Scripts that build scenes:
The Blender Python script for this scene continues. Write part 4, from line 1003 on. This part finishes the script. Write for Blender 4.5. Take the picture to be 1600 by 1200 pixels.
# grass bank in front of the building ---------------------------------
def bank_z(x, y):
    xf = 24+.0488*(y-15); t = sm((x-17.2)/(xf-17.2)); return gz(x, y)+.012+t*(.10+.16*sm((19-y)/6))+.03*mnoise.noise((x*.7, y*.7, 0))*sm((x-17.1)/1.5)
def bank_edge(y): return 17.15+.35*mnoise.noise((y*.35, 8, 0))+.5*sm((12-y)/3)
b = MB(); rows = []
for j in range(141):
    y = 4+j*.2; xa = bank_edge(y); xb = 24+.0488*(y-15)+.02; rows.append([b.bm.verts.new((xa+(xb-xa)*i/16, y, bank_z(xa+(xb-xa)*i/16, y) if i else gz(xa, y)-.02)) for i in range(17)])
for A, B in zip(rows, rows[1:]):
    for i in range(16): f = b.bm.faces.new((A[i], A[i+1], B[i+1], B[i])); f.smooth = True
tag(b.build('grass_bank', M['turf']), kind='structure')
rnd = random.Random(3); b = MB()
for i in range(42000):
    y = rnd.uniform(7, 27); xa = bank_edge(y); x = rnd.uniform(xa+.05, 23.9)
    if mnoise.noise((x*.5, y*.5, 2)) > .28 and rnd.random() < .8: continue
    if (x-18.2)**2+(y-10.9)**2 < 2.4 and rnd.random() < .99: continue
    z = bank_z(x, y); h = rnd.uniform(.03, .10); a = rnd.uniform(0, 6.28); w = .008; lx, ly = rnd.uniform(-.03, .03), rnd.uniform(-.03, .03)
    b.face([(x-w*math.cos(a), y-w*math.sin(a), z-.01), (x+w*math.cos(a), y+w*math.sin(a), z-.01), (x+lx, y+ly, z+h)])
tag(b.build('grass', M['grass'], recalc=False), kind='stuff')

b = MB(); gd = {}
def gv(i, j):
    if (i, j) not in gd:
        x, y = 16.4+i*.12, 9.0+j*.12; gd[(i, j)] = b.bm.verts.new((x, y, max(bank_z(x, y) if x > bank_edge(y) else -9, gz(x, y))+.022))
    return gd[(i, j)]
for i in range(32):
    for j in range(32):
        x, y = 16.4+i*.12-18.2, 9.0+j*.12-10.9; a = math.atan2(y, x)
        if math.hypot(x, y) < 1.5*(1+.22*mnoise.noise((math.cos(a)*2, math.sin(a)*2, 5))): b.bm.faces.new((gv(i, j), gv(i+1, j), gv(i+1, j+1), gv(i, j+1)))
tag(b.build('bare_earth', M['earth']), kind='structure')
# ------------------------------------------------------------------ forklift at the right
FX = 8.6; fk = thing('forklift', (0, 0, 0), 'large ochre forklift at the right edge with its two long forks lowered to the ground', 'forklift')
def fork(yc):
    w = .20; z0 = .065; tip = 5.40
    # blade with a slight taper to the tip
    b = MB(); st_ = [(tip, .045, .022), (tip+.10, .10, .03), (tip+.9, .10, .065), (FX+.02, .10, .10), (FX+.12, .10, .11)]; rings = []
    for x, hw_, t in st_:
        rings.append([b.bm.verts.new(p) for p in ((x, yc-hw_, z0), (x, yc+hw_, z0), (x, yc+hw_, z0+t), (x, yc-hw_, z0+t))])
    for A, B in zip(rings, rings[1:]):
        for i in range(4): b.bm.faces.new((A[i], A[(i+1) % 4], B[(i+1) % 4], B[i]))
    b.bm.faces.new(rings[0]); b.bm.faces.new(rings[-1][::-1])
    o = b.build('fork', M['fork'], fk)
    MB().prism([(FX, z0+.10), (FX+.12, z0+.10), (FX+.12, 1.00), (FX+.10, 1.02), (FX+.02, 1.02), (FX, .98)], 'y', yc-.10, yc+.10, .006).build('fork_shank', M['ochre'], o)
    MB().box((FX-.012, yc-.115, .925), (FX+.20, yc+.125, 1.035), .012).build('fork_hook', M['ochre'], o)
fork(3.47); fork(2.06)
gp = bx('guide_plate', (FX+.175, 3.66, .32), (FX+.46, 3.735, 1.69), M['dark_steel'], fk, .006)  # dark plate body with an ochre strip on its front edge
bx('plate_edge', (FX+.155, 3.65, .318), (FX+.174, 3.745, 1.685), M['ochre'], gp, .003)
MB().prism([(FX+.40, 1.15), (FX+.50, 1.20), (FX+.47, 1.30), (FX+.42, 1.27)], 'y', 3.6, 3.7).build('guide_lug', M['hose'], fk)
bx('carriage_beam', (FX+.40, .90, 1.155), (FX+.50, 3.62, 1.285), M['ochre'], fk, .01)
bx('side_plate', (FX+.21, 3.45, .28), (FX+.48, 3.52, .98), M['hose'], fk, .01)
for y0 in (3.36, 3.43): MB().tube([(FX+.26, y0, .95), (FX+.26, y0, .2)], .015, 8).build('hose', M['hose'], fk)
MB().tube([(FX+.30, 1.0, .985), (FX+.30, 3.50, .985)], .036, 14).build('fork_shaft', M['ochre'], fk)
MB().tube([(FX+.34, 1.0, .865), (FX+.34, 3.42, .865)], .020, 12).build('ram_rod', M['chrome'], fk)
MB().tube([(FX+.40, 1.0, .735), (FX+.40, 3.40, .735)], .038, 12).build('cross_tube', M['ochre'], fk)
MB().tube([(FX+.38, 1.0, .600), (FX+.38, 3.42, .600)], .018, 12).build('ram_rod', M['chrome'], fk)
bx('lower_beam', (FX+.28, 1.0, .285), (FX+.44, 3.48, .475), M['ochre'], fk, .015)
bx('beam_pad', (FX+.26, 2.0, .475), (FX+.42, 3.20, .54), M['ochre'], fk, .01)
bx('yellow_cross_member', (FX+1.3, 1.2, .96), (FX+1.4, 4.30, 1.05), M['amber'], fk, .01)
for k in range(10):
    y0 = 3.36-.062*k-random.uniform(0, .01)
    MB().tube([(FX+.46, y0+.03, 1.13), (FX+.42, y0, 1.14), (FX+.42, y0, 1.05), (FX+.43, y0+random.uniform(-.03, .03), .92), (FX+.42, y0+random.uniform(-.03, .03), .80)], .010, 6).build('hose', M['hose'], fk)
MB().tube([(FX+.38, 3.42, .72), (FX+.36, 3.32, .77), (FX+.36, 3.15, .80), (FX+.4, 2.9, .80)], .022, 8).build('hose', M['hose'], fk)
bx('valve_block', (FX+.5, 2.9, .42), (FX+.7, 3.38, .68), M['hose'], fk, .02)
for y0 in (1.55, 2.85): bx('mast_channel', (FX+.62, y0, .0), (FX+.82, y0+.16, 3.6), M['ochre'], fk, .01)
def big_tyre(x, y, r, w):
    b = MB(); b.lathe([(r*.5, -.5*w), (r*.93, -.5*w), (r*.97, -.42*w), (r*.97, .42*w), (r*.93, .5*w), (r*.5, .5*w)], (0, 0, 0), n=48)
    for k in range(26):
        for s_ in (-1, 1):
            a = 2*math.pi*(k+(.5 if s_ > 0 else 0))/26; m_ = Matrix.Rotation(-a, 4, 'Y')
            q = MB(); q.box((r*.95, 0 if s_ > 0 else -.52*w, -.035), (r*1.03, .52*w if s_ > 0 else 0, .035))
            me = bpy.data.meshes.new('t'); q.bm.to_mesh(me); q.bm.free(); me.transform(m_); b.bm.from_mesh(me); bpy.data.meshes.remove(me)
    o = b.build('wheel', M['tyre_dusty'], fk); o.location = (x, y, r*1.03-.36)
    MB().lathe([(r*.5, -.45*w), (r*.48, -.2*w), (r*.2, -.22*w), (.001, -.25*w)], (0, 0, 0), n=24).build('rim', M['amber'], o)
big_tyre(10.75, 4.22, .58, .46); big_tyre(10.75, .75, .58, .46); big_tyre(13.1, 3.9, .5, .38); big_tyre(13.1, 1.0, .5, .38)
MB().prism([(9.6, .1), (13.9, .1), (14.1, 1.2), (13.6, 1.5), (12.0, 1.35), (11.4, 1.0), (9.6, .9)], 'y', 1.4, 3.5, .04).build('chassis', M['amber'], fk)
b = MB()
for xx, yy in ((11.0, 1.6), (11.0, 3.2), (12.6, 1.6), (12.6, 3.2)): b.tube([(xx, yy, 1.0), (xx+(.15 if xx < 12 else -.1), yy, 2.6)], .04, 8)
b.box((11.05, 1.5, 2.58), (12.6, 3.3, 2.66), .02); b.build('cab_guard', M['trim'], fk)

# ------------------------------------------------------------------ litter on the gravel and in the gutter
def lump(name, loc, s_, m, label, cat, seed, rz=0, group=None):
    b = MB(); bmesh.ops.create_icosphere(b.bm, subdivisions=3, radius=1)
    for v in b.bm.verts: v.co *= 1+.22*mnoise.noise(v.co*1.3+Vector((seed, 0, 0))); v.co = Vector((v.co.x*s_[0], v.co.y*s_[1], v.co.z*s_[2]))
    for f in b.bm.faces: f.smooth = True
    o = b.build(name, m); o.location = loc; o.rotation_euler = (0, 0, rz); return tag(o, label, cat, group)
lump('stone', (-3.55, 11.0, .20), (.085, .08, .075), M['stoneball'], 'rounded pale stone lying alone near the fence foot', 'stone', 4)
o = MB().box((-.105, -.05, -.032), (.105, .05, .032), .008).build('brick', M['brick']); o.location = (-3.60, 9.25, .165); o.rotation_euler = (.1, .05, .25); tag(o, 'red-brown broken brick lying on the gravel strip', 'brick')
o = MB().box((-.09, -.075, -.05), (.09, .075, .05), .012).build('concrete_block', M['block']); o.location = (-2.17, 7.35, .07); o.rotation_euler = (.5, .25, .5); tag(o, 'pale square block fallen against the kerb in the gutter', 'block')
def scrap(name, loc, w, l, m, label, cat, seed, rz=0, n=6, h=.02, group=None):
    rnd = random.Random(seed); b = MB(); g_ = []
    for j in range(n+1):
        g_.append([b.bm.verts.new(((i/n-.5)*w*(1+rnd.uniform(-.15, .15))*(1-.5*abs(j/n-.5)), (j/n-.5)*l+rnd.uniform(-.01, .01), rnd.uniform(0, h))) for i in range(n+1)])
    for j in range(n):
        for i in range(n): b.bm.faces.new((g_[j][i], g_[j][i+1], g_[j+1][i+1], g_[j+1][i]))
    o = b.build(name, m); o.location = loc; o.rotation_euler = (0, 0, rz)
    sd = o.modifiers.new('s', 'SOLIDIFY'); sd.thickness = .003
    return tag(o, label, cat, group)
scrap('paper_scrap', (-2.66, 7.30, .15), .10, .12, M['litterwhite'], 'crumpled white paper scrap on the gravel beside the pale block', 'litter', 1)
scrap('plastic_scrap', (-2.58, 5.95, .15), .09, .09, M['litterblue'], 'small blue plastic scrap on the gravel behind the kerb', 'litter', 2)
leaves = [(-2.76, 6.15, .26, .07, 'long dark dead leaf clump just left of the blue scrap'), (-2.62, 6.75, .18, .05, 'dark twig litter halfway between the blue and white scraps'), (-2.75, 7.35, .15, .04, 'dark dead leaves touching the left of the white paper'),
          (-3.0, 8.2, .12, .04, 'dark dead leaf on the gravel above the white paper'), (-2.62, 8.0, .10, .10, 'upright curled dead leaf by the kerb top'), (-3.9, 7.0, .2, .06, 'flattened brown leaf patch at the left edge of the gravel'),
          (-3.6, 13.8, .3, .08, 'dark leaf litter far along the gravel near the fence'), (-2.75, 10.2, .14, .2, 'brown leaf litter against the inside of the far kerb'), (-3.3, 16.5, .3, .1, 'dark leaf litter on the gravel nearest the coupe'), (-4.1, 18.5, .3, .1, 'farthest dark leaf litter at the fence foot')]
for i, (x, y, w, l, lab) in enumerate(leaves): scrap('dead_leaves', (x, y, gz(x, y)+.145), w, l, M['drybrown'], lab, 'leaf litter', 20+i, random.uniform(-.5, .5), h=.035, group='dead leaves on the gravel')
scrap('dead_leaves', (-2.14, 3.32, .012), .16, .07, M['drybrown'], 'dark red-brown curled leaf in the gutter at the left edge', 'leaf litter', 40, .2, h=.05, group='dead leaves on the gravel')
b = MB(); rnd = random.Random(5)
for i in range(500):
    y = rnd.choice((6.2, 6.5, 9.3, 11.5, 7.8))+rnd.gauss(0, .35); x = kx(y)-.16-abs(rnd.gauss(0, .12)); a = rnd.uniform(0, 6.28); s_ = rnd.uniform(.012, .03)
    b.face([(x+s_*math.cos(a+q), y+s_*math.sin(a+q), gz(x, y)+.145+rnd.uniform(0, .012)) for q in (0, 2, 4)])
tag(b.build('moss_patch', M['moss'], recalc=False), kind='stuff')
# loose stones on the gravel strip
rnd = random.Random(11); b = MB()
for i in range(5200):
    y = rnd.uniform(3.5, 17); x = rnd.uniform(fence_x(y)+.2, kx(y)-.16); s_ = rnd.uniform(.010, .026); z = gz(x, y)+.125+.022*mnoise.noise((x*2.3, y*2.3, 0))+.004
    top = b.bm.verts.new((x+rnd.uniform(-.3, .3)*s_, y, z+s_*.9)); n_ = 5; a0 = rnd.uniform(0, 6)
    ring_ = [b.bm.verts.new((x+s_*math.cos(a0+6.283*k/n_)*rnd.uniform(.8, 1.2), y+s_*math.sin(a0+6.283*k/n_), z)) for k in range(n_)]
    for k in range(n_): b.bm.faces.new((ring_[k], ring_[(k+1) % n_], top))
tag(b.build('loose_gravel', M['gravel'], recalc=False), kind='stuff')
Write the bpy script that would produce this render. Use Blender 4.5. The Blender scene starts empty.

#### [TASK PROMPT]
Go through the data and gather every line that holds "this".

#### [WRITTEN SOLUTION]
The Blender Python script for this scene continues. Write part 4, from line 1003 on. This part finishes the script. Write for Blender 4.5. Take the picture to be 1600 by 1200 pixels.
Write the bpy script that would produce this render. Use Blender 4.5. The Blender scene starts empty.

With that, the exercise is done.